While former President Donald J. Trump’s 1776 Commission on Patriotic Education included Arnn as chair and Spalding as executive director, Spalding said the 1776 Curriculum is unrelated. 

The 1776 Curriculum offers a different perspective from The 1619 Project, but it also teaches the darker aspects of American history and how the nation has overcome them. As stated on its website, the curriculum focuses on “America’s founding principles, which have outlasted and extinguished from law various forms of evil, such as slavery, racism, and other violations of the equal protection of natural rights.” 

The creator of The 1619 Project, Nikole Hannah-Jones, argued that “our democracy’s founding ideals were false when they were written.”

The National Education Association, the largest public teachers’ union in America, distributed The 1619 Project to teachers across America. According to The New York Post, the NEA has recently announced that it will be promoting critical race theory in 14,000 school districts across the nation.

Spalding said this debate is not about history, but is the result of a movement to “read history backwards.”

“Their approach is illegitimate, and they’re not only using history as a foil,” Spalding said, “but they’re using it as a foil to fight and see everything through the eyes of race, which is even more problematic.”

The 1776 Curriculum, on the other hand, seeks to provide a “knowledge and understanding of American history and of the American republic as governed by the Constitution and morally grounded in the Declaration of Independence,” as found on the curriculum’s website.

Arnn said that America is built around a declared set of principles at its founding. America’s founding principles posed a challenge to people of the past, just as they pose a challenge to people in the present, he said. 
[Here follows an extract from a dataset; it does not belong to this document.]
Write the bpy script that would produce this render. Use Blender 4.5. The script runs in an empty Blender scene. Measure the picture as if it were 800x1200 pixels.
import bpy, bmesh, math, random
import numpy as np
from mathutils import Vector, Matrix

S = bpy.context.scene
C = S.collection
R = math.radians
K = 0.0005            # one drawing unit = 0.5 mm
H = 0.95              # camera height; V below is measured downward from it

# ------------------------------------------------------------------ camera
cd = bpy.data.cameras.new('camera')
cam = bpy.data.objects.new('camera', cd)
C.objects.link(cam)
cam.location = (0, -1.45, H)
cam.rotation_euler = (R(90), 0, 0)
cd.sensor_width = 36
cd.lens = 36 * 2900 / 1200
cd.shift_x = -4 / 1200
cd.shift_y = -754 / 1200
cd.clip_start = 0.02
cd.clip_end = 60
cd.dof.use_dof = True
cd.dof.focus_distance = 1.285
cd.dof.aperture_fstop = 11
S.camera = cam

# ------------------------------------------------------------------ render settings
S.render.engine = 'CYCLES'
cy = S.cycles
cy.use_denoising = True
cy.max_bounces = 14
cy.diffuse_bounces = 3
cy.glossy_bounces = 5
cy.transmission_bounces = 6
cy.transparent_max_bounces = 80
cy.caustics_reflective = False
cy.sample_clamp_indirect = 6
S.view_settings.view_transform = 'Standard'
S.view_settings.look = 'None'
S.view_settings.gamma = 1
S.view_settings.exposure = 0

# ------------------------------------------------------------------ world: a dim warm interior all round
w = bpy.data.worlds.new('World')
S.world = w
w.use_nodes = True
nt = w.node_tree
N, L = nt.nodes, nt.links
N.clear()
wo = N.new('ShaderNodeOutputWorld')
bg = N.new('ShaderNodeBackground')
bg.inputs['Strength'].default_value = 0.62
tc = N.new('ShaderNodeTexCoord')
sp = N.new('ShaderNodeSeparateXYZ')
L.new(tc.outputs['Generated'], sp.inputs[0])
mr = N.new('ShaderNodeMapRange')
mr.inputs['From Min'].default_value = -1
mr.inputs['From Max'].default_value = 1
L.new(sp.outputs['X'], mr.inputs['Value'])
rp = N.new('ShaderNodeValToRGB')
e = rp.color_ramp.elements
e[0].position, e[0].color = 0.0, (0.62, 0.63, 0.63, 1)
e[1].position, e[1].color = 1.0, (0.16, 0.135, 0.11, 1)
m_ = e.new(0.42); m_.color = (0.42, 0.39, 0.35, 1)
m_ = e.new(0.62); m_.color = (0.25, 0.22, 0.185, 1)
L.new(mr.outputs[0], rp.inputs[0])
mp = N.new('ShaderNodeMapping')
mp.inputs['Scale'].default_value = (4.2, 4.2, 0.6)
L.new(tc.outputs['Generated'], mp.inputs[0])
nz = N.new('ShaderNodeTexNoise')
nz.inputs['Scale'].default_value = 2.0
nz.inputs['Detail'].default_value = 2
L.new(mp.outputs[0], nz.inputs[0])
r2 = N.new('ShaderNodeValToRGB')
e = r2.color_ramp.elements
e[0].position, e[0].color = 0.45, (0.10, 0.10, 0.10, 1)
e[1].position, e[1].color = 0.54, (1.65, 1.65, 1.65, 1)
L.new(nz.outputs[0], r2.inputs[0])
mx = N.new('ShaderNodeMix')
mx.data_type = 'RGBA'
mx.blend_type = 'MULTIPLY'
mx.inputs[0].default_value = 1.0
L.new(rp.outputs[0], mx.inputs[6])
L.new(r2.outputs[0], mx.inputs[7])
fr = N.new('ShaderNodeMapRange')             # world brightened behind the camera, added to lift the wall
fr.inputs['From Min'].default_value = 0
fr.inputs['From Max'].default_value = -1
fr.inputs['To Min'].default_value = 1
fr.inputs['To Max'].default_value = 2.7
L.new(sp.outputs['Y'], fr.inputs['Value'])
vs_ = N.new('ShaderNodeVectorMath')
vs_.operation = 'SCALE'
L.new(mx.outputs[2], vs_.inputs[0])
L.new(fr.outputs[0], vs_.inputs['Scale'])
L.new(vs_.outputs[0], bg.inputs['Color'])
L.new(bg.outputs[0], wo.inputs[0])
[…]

“The first principle is a form of the law of contradiction: A thing happened in the past, or else it did not,” Arnn said. “Once it is past, it cannot change.” 

Arnn explained the importance of an accurate portrayal of history.

“One finds out about the principles, choices, and events of the past by reading the record of the past,” Arnn said. “That must be presented fully and fairly.”  

The college intends for the curriculum to educate American youth on their nation’s principles.

“The principles of our country place us, the people, in charge of it,” Arnn said. “We should understand the thing we are supposed to manage.” 

He explained that as a consequence of this curriculum’s release, youth across America will better understand the meaning of their nation.

“One of the things that we must study to be educated is human nature,” Arnn said. “One cannot study human nature without studying government.”

Assistant Provost for K-12 Education Kathy O’Toole said the college has long tested and tried this curriculum in its Barney Charter Schools.

“We just took the same history and government things that are being taught in those schools and we made them available to the general public,” she said. “People need resources for teaching American history and government well.” 

She said that the curriculum contains primary source documents, sample tests, quizzes, and key terms as teacher resources. 

“The result is a curriculum that is 2,400 pages long, and there’s more on the way,” O’Toole said. “Of course, American history started before the founding, and we’ve got curriculum on everything before and after coming out over the course of the next year.”

O’Toole said the 1776 Curriculum is an attempt to help people look into American history as a whole in an apolitical way. She expressed her belief that the majority of Americans want to take history seriously. 

O’Toole wrote in a letter to teachers that the 1776 Curriculum presents America as a nation “unprecedented in the annals of human history” for the degree of freedom, prosperity and peace available to citizens and immigrants alike. 

Spalding said the 1776 Curriculum has the ability to bring honest civics education to America’s youth.

“We thought it was crucially important to provide a model, an excellent model of a curriculum, as an alternative,” Spalding said. “We think that curriculum really speaks for itself, and will attract a lot of schools, homeschoolers, and teachers to it because it’s not laden with current politics and ideology.” 

Spalding said a civics education is crucially important in any free country, as the populace must be educated about their nation’s history and government. The teaching of history should be “fact-based, honest, and accurate,” showing students both the good and bad sides of historical events.

“The pursuit of truth is an unapologetic pursuit,” O’Toole said. “For those who strive for honesty, it cannot be otherwise.”